(Material):

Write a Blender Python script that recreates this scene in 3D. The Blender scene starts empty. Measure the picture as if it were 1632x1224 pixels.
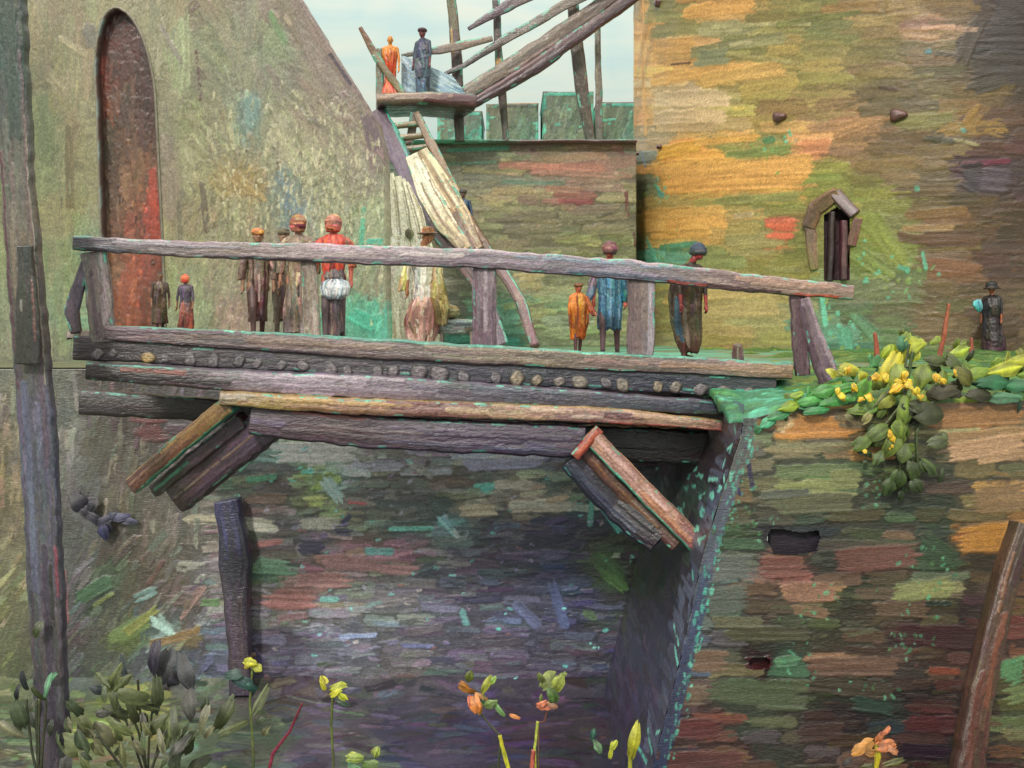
import bpy, bmesh, math, random
import numpy as np
from mathutils import Vector, Matrix
R_ = math.radians
rs = np.random.RandomState(7)
random.seed(7)

# ------------------------------------------------------------------ camera, sky, sun, exposure
SC = bpy.context.scene
F = 1760.0                      # focal length in photo pixels
HX, HY = 816.0, 500.0           # principal column, horizon row
cam_d = bpy.data.cameras.new('camera'); cam = bpy.data.objects.new('camera', cam_d)
SC.collection.objects.link(cam); SC.camera = cam
cam_d.sensor_width = 36; cam_d.lens = F/1632*36; cam_d.clip_end = 3000; cam_d.clip_start = .1
cam_d.shift_y = -(612-HY)/1632
cam.location = (0, 0, 0); cam.rotation_euler = (R_(90), 0, 0)

SUN_EL, SUN_AZ = 34, -18        # azimuth measured from straight behind the camera towards its left
W = bpy.data.worlds.new('World'); SC.world = W; W.use_nodes = True
nt = W.node_tree; nt.nodes.clear()
out = nt.nodes.new('ShaderNodeOutputWorld'); bg = nt.nodes.new('ShaderNodeBackground')
sky = nt.nodes.new('ShaderNodeTexSky'); sky.sky_type = 'NISHITA'; sky.sun_disc = False
sky.sun_elevation = R_(SUN_EL); sky.sun_rotation = R_(180-18); sky.dust_density = 3; sky.air_density = 1.2
tc = nt.nodes.new('ShaderNodeTexCoord')
mp = nt.nodes.new('ShaderNodeMapping'); mp.inputs['Rotation'].default_value = (0, R_(38), 0); mp.inputs['Scale'].default_value = (3, 8, 34)
mp2 = nt.nodes.new('ShaderNodeMapping'); mp2.inputs['Scale'].default_value = (9, 9, 12)
n1 = nt.nodes.new('ShaderNodeTexNoise'); n1.inputs['Scale'].default_value = 1.6; n1.inputs['Detail'].default_value = 5
n2 = nt.nodes.new('ShaderNodeTexNoise'); n2.inputs['Scale'].default_value = 1.0; n2.inputs['Detail'].default_value = 3; n2.inputs['Distortion'].default_value = 1.2
r1 = nt.nodes.new('ShaderNodeValToRGB'); r1.color_ramp.elements[0].position = .38; r1.color_ramp.elements[1].position = .62
r1.color_ramp.elements[0].color = (4.1, 5.2, 4.7, 1); r1.color_ramp.elements[1].color = (5.6, 5.7, 4.6, 1)
e = r1.color_ramp.elements.new(.5); e.color = (4.8, 5.5, 4.7, 1)
ad = nt.nodes.new('ShaderNodeMath'); ad.operation = 'ADD'
ml = nt.nodes.new('ShaderNodeMath'); ml.operation = 'MULTIPLY'; ml.inputs[1].default_value = .5
mx = nt.nodes.new('ShaderNodeMixRGB'); mx.inputs[0].default_value = .9
L = nt.links.new
L(tc.outputs['Generated'], mp.inputs[0]); L(mp.outputs[0], n1.inputs['Vector'])
L(tc.outputs['Generated'], mp2.inputs[0]); L(mp2.outputs[0], n2.inputs['Vector'])
L(n1.outputs[0], ad.inputs[0]); L(n2.outputs[0], ad.inputs[1]); L(ad.outputs[0], ml.inputs[0]); L(ml.outputs[0], r1.inputs[0])
L(sky.outputs[0], mx.inputs[1]); L(r1.outputs[0], mx.inputs[2]); sx = nt.nodes.new('ShaderNodeSeparateXYZ'); L(tc.outputs['Generated'], sx.inputs[0])
gm = nt.nodes.new('ShaderNodeMapRange'); gm.inputs[1].default_value = 0; gm.inputs[2].default_value = 1; gm.inputs[3].default_value = .47; gm.inputs[4].default_value = 2.0; L(sx.outputs[2], gm.inputs[0])
gx = nt.nodes.new('ShaderNodeMixRGB'); gx.blend_type = 'MULTIPLY'; gx.inputs[0].default_value = 1; wz = nt.nodes.new('ShaderNodeMapRange'); wz.inputs[1].default_value = .25; wz.inputs[2].default_value = .6; wz.inputs[3].default_value = 0; wz.inputs[4].default_value = .9; L(sx.outputs[2], wz.inputs[0])
gw_ = nt.nodes.new('ShaderNodeMixRGB'); gw_.inputs[2].default_value = (5.3, 4.95, 4.5, 1); L(wz.outputs[0], gw_.inputs[0]); L(mx.outputs[0], gw_.inputs[1]); L(gw_.outputs[0], gx.inputs[1]); L(gm.outputs[0], gx.inputs[2]); L(gx.outputs[0], bg.inputs[0]); L(bg.outputs[0], out.inputs[0])
bg.inputs[1].default_value = .15

sd = bpy.data.lights.new('sun', 'SUN'); sd.energy = 1.6; sd.angle = R_(7); sd.color = (1, .95, .86)
so = bpy.data.objects.new('sun', sd); SC.collection.objects.link(so)
el, az = R_(SUN_EL), R_(SUN_AZ)
sdir = Vector((math.sin(az)*math.cos(el), -math.cos(az)*math.cos(el), math.sin(el)))
so.rotation_euler = sdir.to_track_quat('Z', 'Y').to_euler()
SC.view_settings.view_transform = 'Standard'; SC.view_settings.look = 'None'; SC.view_settings.gamma = 1
SC.view_settings.exposure = 0.33
KA = 1.12                       # displayed colour / base colour
SC.cycles.max_bounces = 5; SC.cycles.diffuse_bounces = 4; SC.cycles.glossy_bounces = 2

# ------------------------------------------------------------------ helpers
COL = SC.collection
def at(px, py, Y): return Vector(((px-HX)/F*Y, Y, (HY-py)/F*Y))
def hexc(s):
    if not isinstance(s, str): return np.array(s, float)
    return np.array([int(s[i:i+2], 16)/255 for i in (0, 2, 4)])
def lin(c):
    c = np.clip(c, 0, 1)
    return np.where(c <= .04045, c/12.92, ((c+.055)/1.055)**2.4)

_tab = np.random.RandomState(3).rand(256, 256)
def vn(x, y, seed=0):           # smooth value noise, 0..1
    x = np.asarray(x, float)+seed*17.13; y = np.asarray(y, float)+seed*5.71
    xi = np.floor(x).astype(int); yi = np.floor(y).astype(int); fx = x-xi; fy = y-yi
    fx = fx*fx*(3-2*fx); fy = fy*fy*(3-2*fy)
    a = _tab[yi & 255, xi & 255]; b = _tab[yi & 255, (xi+1) & 255]; c = _tab[(yi+1) & 255, xi & 255]; d = _tab[(yi+1) & 255, (xi+1) & 255]
    return (a*(1-fx)+b*fx)*(1-fy)+(c*(1-fx)+d*fx)*fy

def field(spec):
    """spec: list of (y, [(x, hex), ...]) -> f(px,py) giving colour"""
    P = []; C = []
    for y, row in spec:
        for x, c in row: P.append((x, y)); C.append(hexc(c))
    P = np.array(P, float); C = np.array(C)
    def f(x, y):
        x = np.asarray(x, float); y = np.asarray(y, float); sh = x.shape
        x = x.ravel(); y = y.ravel(); res = np.empty((x.size, 3))
        for i in range(0, x.size, 20000):
            d = (x[i:i+20000, None]-P[None, :, 0])**2+((y[i:i+20000, None]-P[None, :, 1])*1.25)**2
            w = 1/(d+150)**2.6; w /= w.sum(1, keepdims=True)
            res[i:i+20000] = w@C
        return res.reshape(sh+(3,))
    return f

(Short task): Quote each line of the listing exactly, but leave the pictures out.

(Solution to the problem):
Write a Blender Python script that recreates this scene in 3D. The Blender scene starts empty. Measure the picture as if it were 1632x1224 pixels.
import bpy, bmesh, math, random
import numpy as np
from mathutils import Vector, Matrix
R_ = math.radians
rs = np.random.RandomState(7)
random.seed(7)

# ------------------------------------------------------------------ camera, sky, sun, exposure
SC = bpy.context.scene
F = 1760.0                      # focal length in photo pixels
HX, HY = 816.0, 500.0           # principal column, horizon row
cam_d = bpy.data.cameras.new('camera'); cam = bpy.data.objects.new('camera', cam_d)
SC.collection.objects.link(cam); SC.camera = cam
cam_d.sensor_width = 36; cam_d.lens = F/1632*36; cam_d.clip_end = 3000; cam_d.clip_start = .1
cam_d.shift_y = -(612-HY)/1632
cam.location = (0, 0, 0); cam.rotation_euler = (R_(90), 0, 0)

SUN_EL, SUN_AZ = 34, -18        # azimuth measured from straight behind the camera towards its left
W = bpy.data.worlds.new('World'); SC.world = W; W.use_nodes = True
nt = W.node_tree; nt.nodes.clear()
out = nt.nodes.new('ShaderNodeOutputWorld'); bg = nt.nodes.new('ShaderNodeBackground')
sky = nt.nodes.new('ShaderNodeTexSky'); sky.sky_type = 'NISHITA'; sky.sun_disc = False
sky.sun_elevation = R_(SUN_EL); sky.sun_rotation = R_(180-18); sky.dust_density = 3; sky.air_density = 1.2
tc = nt.nodes.new('ShaderNodeTexCoord')
mp = nt.nodes.new('ShaderNodeMapping'); mp.inputs['Rotation'].default_value = (0, R_(38), 0); mp.inputs['Scale'].default_value = (3, 8, 34)
mp2 = nt.nodes.new('ShaderNodeMapping'); mp2.inputs['Scale'].default_value = (9, 9, 12)
n1 = nt.nodes.new('ShaderNodeTexNoise'); n1.inputs['Scale'].default_value = 1.6; n1.inputs['Detail'].default_value = 5
n2 = nt.nodes.new('ShaderNodeTexNoise'); n2.inputs['Scale'].default_value = 1.0; n2.inputs['Detail'].default_value = 3; n2.inputs['Distortion'].default_value = 1.2
r1 = nt.nodes.new('ShaderNodeValToRGB'); r1.color_ramp.elements[0].position = .38; r1.color_ramp.elements[1].position = .62
r1.color_ramp.elements[0].color = (4.1, 5.2, 4.7, 1); r1.color_ramp.elements[1].color = (5.6, 5.7, 4.6, 1)
e = r1.color_ramp.elements.new(.5); e.color = (4.8, 5.5, 4.7, 1)
ad = nt.nodes.new('ShaderNodeMath'); ad.operation = 'ADD'
ml = nt.nodes.new('ShaderNodeMath'); ml.operation = 'MULTIPLY'; ml.inputs[1].default_value = .5
mx = nt.nodes.new('ShaderNodeMixRGB'); mx.inputs[0].default_value = .9
L = nt.links.new
L(tc.outputs['Generated'], mp.inputs[0]); L(mp.outputs[0], n1.inputs['Vector'])
L(tc.outputs['Generated'], mp2.inputs[0]); L(mp2.outputs[0], n2.inputs['Vector'])
L(n1.outputs[0], ad.inputs[0]); L(n2.outputs[0], ad.inputs[1]); L(ad.outputs[0], ml.inputs[0]); L(ml.outputs[0], r1.inputs[0])
L(sky.outputs[0], mx.inputs[1]); L(r1.outputs[0], mx.inputs[2]); sx = nt.nodes.new('ShaderNodeSeparateXYZ'); L(tc.outputs['Generated'], sx.inputs[0])
gm = nt.nodes.new('ShaderNodeMapRange'); gm.inputs[1].default_value = 0; gm.inputs[2].default_value = 1; gm.inputs[3].default_value = .47; gm.inputs[4].default_value = 2.0; L(sx.outputs[2], gm.inputs[0])
gx = nt.nodes.new('ShaderNodeMixRGB'); gx.blend_type = 'MULTIPLY'; gx.inputs[0].default_value = 1; wz = nt.nodes.new('ShaderNodeMapRange'); wz.inputs[1].default_value = .25; wz.inputs[2].default_value = .6; wz.inputs[3].default_value = 0; wz.inputs[4].default_value = .9; L(sx.outputs[2], wz.inputs[0])
gw_ = nt.nodes.new('ShaderNodeMixRGB'); gw_.inputs[2].default_value = (5.3, 4.95, 4.5, 1); L(wz.outputs[0], gw_.inputs[0]); L(mx.outputs[0], gw_.inputs[1]); L(gw_.outputs[0], gx.inputs[1]); L(gm.outputs[0], gx.inputs[2]); L(gx.outputs[0], bg.inputs[0]); L(bg.outputs[0], out.inputs[0])
bg.inputs[1].default_value = .15

sd = bpy.data.lights.new('sun', 'SUN'); sd.energy = 1.6; sd.angle = R_(7); sd.color = (1, .95, .86)
so = bpy.data.objects.new('sun', sd); SC.collection.objects.link(so)
el, az = R_(SUN_EL), R_(SUN_AZ)
sdir = Vector((math.sin(az)*math.cos(el), -math.cos(az)*math.cos(el), math.sin(el)))
so.rotation_euler = sdir.to_track_quat('Z', 'Y').to_euler()
SC.view_settings.view_transform = 'Standard'; SC.view_settings.look = 'None'; SC.view_settings.gamma = 1
SC.view_settings.exposure = 0.33
KA = 1.12                       # displayed colour / base colour
SC.cycles.max_bounces = 5; SC.cycles.diffuse_bounces = 4; SC.cycles.glossy_bounces = 2

# ------------------------------------------------------------------ helpers
COL = SC.collection
def at(px, py, Y): return Vector(((px-HX)/F*Y, Y, (HY-py)/F*Y))
def hexc(s):
    if not isinstance(s, str): return np.array(s, float)
    return np.array([int(s[i:i+2], 16)/255 for i in (0, 2, 4)])
def lin(c):
    c = np.clip(c, 0, 1)
    return np.where(c <= .04045, c/12.92, ((c+.055)/1.055)**2.4)

_tab = np.random.RandomState(3).rand(256, 256)
def vn(x, y, seed=0):           # smooth value noise, 0..1
    x = np.asarray(x, float)+seed*17.13; y = np.asarray(y, float)+seed*5.71
    xi = np.floor(x).astype(int); yi = np.floor(y).astype(int); fx = x-xi; fy = y-yi
    fx = fx*fx*(3-2*fx); fy = fy*fy*(3-2*fy)
    a = _tab[yi & 255, xi & 255]; b = _tab[yi & 255, (xi+1) & 255]; c = _tab[(yi+1) & 255, xi & 255]; d = _tab[(yi+1) & 255, (xi+1) & 255]
    return (a*(1-fx)+b*fx)*(1-fy)+(c*(1-fx)+d*fx)*fy

def field(spec):
    """spec: list of (y, [(x, hex), ...]) -> f(px,py) giving colour"""
    P = []; C = []
    for y, row in spec:
        for x, c in row: P.append((x, y)); C.append(hexc(c))
    P = np.array(P, float); C = np.array(C)
    def f(x, y):
        x = np.asarray(x, float); y = np.asarray(y, float); sh = x.shape
        x = x.ravel(); y = y.ravel(); res = np.empty((x.size, 3))
        for i in range(0, x.size, 20000):
            d = (x[i:i+20000, None]-P[None, :, 0])**2+((y[i:i+20000, None]-P[None, :, 1])*1.25)**2
            w = 1/(d+150)**2.6; w /= w.sum(1, keepdims=True)
            res[i:i+20000] = w@C
        return res.reshape(sh+(3,))
    return f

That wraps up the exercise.